User Manual

Channel
Direct communication between an 802.11 radio card and an access point occurs over a
common channel frequency. The FCC allows channels 1 through 11 within the U.S.. An
important concept to note regarding channel assignments is that the channel actually
represents the center frequency that the transceiver within the radio and access point uses
(e.g., 2.412 GHz for channel 1 and 2.417 GHz for channel 2). There is only 5 MHz separation
between the center frequencies, and an 802.11b signal occupies approximately 30 MHz of the
frequency spectrum. The signal falls within about 15 MHz of each side of the center
frequency. As a result, an 802.11b signal overlaps with several adjacent channel frequencies.

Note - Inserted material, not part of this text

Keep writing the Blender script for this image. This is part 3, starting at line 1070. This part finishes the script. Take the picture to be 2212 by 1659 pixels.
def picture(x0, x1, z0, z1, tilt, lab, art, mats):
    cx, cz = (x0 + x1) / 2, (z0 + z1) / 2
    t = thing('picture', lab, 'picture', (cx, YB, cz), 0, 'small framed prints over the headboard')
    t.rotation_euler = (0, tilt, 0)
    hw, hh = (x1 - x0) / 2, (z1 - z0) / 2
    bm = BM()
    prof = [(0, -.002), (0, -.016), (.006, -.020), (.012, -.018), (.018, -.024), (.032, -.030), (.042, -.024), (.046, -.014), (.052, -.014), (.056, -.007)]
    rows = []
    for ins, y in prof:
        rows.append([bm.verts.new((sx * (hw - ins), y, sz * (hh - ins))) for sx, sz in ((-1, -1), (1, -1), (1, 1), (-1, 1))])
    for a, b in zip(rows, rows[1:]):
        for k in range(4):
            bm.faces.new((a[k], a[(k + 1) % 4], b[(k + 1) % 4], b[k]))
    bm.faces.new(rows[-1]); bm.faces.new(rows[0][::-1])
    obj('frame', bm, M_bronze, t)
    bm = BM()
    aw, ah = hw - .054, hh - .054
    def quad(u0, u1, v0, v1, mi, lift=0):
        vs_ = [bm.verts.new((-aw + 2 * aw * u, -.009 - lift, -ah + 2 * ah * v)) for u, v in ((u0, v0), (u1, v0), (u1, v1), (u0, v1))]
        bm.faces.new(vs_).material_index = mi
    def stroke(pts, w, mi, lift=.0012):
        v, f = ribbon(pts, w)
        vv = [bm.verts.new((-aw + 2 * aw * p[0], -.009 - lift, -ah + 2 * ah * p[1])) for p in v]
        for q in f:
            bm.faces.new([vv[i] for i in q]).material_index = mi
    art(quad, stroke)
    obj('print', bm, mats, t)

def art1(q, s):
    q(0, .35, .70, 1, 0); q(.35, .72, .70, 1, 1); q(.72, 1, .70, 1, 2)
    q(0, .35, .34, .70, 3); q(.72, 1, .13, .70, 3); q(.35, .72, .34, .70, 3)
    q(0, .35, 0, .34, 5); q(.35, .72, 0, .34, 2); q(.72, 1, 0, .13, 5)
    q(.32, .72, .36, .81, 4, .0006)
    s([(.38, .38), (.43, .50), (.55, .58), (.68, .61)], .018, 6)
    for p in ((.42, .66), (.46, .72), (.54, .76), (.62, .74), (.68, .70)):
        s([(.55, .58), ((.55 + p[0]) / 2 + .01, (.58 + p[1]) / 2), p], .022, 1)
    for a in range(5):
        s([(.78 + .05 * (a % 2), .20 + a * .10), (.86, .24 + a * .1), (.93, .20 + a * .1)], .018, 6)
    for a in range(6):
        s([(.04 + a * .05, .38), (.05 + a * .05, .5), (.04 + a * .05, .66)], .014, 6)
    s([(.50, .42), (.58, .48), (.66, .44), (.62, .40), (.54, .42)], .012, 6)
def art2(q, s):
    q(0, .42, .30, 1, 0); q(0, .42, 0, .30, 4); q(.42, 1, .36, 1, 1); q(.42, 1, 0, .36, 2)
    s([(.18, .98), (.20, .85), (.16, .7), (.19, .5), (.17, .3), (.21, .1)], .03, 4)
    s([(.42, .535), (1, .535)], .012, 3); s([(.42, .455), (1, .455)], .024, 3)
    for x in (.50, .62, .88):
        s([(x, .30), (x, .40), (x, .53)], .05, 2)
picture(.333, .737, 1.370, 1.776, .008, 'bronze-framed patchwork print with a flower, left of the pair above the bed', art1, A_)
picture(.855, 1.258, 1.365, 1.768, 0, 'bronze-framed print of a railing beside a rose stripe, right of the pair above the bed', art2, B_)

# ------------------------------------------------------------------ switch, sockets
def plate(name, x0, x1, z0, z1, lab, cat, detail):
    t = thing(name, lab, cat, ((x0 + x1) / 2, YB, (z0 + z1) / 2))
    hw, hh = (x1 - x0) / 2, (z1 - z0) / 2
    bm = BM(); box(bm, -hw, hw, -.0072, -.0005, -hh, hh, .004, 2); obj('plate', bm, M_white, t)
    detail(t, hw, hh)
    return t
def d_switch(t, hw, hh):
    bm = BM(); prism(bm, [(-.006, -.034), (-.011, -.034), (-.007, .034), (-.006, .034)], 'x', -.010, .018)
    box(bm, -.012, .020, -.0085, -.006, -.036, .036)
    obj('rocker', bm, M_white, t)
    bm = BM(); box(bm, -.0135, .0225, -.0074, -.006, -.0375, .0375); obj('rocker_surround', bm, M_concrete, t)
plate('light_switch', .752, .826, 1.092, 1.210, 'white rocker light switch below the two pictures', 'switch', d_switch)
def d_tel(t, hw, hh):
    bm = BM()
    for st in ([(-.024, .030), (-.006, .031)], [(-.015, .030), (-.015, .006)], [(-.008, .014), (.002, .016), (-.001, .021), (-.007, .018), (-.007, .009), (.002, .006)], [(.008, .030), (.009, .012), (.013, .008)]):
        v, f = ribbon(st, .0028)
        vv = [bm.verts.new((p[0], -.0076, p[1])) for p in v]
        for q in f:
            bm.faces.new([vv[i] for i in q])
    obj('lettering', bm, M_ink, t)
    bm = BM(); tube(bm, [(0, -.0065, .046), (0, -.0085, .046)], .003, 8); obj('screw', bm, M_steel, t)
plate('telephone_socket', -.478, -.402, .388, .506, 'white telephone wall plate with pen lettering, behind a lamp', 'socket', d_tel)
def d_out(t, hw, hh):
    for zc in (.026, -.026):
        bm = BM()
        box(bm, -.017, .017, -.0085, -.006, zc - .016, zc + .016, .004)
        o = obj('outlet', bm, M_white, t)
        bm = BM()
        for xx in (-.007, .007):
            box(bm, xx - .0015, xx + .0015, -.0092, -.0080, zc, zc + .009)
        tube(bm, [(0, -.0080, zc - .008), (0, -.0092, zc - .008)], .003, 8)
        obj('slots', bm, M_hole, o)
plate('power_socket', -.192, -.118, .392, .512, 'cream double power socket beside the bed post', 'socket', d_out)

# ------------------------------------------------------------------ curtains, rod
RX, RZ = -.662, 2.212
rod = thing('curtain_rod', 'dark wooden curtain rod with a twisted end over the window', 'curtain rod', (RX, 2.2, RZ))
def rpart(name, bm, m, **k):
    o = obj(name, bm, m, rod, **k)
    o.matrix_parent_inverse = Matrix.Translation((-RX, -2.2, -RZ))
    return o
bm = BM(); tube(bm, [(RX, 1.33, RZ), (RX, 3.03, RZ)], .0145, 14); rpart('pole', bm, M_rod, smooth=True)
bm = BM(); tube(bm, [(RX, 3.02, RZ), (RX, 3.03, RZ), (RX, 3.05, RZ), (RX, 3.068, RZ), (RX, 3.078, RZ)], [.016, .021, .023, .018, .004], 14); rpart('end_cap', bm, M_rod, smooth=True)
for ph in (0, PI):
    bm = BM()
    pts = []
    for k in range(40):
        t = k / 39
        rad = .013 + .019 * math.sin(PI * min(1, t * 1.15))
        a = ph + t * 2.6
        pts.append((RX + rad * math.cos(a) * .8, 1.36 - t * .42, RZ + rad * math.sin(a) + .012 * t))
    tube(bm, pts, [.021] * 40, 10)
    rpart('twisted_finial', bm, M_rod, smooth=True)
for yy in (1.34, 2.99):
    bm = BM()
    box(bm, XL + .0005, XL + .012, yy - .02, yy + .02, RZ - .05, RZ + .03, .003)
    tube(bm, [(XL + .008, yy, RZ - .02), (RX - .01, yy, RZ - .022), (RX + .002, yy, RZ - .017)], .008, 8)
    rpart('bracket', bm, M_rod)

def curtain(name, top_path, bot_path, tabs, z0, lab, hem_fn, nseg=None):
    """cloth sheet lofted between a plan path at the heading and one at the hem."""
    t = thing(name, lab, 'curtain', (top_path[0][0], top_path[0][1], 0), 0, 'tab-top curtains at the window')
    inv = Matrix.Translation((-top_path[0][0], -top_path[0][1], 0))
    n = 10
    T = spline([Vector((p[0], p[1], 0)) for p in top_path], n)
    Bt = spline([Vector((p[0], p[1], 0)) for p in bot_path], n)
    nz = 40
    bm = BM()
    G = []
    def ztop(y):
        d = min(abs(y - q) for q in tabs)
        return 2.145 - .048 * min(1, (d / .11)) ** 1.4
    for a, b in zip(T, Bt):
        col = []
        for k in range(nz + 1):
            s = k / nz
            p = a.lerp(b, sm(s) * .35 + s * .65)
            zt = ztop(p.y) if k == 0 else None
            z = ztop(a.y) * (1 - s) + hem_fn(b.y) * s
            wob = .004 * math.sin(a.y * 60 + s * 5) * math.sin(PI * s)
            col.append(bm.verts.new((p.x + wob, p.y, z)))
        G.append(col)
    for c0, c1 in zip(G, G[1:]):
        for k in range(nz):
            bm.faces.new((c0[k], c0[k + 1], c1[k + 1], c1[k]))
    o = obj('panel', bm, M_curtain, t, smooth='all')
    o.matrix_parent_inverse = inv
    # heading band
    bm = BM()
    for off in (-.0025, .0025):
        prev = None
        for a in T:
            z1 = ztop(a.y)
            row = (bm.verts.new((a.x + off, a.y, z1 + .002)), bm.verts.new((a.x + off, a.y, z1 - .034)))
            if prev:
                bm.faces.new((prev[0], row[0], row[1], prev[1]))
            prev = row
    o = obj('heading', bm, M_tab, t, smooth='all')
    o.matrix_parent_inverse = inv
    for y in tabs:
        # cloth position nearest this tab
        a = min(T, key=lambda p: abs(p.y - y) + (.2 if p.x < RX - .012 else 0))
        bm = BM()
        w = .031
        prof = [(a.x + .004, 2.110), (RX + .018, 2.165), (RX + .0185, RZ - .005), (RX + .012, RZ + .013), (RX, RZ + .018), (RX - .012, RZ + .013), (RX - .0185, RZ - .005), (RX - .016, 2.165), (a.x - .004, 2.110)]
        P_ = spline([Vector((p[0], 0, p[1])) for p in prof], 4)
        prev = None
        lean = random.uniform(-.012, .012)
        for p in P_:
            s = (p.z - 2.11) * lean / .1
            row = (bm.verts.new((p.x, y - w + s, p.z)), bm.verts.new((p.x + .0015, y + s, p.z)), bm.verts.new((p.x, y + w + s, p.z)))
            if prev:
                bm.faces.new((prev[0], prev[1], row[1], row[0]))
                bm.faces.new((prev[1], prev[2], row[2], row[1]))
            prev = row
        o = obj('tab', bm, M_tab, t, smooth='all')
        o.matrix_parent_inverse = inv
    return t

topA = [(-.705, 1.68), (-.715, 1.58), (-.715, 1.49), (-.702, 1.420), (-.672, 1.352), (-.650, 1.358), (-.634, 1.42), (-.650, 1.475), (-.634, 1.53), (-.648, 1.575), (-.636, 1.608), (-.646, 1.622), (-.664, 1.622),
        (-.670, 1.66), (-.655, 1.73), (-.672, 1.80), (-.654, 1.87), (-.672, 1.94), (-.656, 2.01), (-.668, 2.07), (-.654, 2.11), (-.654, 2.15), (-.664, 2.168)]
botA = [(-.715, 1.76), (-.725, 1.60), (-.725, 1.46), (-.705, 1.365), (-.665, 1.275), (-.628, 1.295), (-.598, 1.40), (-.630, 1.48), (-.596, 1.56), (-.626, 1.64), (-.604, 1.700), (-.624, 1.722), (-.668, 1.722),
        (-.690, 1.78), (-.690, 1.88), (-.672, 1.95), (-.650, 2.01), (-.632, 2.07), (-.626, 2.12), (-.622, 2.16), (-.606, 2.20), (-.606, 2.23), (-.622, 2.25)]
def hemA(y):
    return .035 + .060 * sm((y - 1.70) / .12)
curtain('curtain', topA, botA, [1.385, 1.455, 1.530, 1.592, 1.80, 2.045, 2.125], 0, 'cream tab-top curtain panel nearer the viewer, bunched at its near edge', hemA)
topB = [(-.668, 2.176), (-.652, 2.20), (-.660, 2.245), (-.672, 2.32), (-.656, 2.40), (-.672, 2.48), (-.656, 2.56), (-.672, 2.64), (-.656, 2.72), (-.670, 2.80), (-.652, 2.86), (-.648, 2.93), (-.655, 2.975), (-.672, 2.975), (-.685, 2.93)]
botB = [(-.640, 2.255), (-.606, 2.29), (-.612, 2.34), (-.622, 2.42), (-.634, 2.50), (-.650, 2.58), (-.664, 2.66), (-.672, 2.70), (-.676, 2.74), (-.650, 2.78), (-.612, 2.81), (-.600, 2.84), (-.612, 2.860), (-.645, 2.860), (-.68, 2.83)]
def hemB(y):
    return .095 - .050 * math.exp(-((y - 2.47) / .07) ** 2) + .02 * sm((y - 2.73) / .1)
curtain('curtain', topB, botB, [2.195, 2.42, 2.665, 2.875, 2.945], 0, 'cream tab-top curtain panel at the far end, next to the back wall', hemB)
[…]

This leaves you with only three channels (channels 1, 6, and 11 for the U.S.) that you can use
without causing interference between access points.
Bit rate
This allows you to set the bit rate in Mb/s. The bit rate is the speed at which bits are
transmitted over the medium. The user speed of the link is lower due to medium sharing and
various overhead.Use auto / best to select automatic bit rate mode (fallback to lower rate on
noisy channels), which is the default. Use fixed and a value to lock the card to a particular bit
rate. If you specify auto and a specific rate, the driver will use all bit rates lower and equal
than this value.
RTS threshold
RTS/CTS adds a handshake before each packet transmission to make sure that the channel
is clear. This adds overhead, but increases performance in case of hidden nodes or a large
number of active nodes. This parameter sets the size of the smallest packet for which the
node sends RTS; a value equal to the maximum packet size disable the mechanism. You may
also set this parameter to auto, fixed or off.
Fragmentation threshold
Fragmentation allows to split an IP packet in a burst of smaller fragments transmitted on the
medium. In most cases this adds overhead, but in a very noisy environment this reduces the
error penalty and allow packets to get through interference bursts. This parameter sets the
maximum fragment size; a value equal to the maximum packet size disable the mechanism.